Friday, May 27, 2011

#22agustos: internet censorship, Turkey

Sadly, "Take Your Hands Off the Internet (Çekin Artık Elinizi İnternetten)" is a long-standing demand in Turkey; but there is a grave threat of even more censorship from the 22nd of August (22 Ağustos).

[I got so distracted by internet censorship that I forgot to explain the Blogspot-specific ban in this post; I have now summarised the (now-lifted) Blogger ban.]

Halal Internet

Part of the movement for censorship is the desire for "halal internet". 138 words have recently been banned from the Turkish internet domain names, and the excuse was to protect the public from pornography.

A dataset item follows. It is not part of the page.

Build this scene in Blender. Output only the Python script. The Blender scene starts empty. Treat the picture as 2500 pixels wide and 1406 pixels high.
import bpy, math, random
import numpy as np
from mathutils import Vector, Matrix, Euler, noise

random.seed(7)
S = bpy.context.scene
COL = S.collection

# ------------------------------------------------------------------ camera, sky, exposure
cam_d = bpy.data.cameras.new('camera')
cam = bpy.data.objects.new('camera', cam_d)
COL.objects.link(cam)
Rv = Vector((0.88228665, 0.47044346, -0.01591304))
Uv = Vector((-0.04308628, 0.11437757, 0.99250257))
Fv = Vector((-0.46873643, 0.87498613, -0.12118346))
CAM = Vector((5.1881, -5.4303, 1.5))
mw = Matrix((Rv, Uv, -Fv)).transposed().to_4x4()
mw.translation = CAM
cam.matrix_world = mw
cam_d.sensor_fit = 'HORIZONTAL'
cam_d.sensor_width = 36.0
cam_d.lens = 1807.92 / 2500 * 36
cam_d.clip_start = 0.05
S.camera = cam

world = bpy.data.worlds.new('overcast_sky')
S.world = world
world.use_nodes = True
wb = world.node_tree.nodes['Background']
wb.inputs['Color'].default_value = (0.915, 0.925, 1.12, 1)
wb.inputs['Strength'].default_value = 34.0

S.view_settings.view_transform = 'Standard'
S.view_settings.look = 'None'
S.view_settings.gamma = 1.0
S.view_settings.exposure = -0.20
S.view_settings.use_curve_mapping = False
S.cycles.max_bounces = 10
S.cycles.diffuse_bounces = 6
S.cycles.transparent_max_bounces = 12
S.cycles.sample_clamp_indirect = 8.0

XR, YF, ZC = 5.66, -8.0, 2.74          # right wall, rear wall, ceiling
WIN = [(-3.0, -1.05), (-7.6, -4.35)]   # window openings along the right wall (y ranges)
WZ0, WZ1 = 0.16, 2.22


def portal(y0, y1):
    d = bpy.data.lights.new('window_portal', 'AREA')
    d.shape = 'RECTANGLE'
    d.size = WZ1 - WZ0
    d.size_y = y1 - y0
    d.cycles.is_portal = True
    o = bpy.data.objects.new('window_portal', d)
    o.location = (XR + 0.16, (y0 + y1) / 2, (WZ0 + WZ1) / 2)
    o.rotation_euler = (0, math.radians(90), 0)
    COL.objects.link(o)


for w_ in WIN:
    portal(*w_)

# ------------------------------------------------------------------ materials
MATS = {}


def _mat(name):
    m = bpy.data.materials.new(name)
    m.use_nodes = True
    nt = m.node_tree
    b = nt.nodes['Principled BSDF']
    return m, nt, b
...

However, as Elma+Alt+Shift's image shows, many of the banned words are normal words that can have sexual meanings, like the number "31", or the word "oral" (so, appropriately enough, the Moral System of Islam is now invisible in Turkey).

Many of the banned words have nothing at all to do with porn, like "fire (ateş)", "hikaye (story)", "türbanlı (turbaned)"; the name "Adrienne"; and the English words "got" and "pic[ture]", because the internet cannot distinguish between those and the Turkish words "göt (arse)" and "piç (bastard)".

Appropriately enough, "free" websites are no longer free; "local (yerli)" websites will be even more local, "secret"/"hidden (gizli)" websites will now be truly hidden from Turkey; and, exquisitely, it is forbidden to use the word "forbidden (yasak)".

Other words have nothing to do with pr0n, but are apparently haram in Orthodox Islam, and show the frightening direction of the censorship: "biseksuel", "gay"/"gey"/"homoseksüel", "lesbian"/"lezbiyen", "travesti" (though, because it is incompetent bigotry, not "bisexual", "homosexual", "transvestite" or "transsexual").

(Kolodor yasak kelimeleri ele aldı.)

Even the legality and rules of the word ban are, politely, 'inconsistent'; and they may be 'unconstitutional'. On top of that, the European Court of Human Rights (ECHR) is already investigating a different Turkish internet ban (including on Ahmet Yıldırım's academic blog).

Amnesty guestimates that tens of thousands of websites are banned. Milliyet considered, '[t]here is no Internet Censorship; however one million websites are banned'; and banned websites are in distinguished company, as past victims include the Human Rights Association, the BBC and Google.

(I think the difference in numbers is due to some banned web addresses being entire platforms (like Blogspot or Youtube), which host many more sites. A (very) full list is available on Engelli Web (via street, with groups like Censor the Censor (Sansüre Sansür, which has a website and a blog), and websites like We Are Being Watched (İzleniyoruz) and Uncensored Internet (Sansürsüz İnternet).

As far as I know, Don't Touch My Internet (İnternetime Dokunma) is a new group against the new movement for more censorship; and you can follow popular discussion via the Twitter hashtag, #22agustos.

BestVPNService.com has explained what #22ağustos is and how to bypass Turkey's internet ban and censorship.

Sites like ATunnel and Unblocked.org bypass restrictions on website access (for example, URL and IP-based filters) and hide the user's identity; but as BestVPNService.com noted, 'obviously Proxy sites will also be banned'.

BestVPNService.com judged that,
Tor [individual volunteers' computer networking] is no doubt a good resource, but can easily be hijacked, plus can be a pain, when you have high bandwidth needs. I won’t recommend it to you, if you need to make any transaction or transfer any private information, including passwords or high data transfer.
So (albeit unsurprisingly), the VPN review website recommended virtual private networks (VPNs).

I'm getting ready to change my blog (and platform), partly to help me avoid incompetent, indefensible censorship. Even switching platform may not be enough, because Wordpress has also been prohibited in the past. (Global Voices have reviewed the case.) But hopefully, there will be some way to write on and read Wordpress.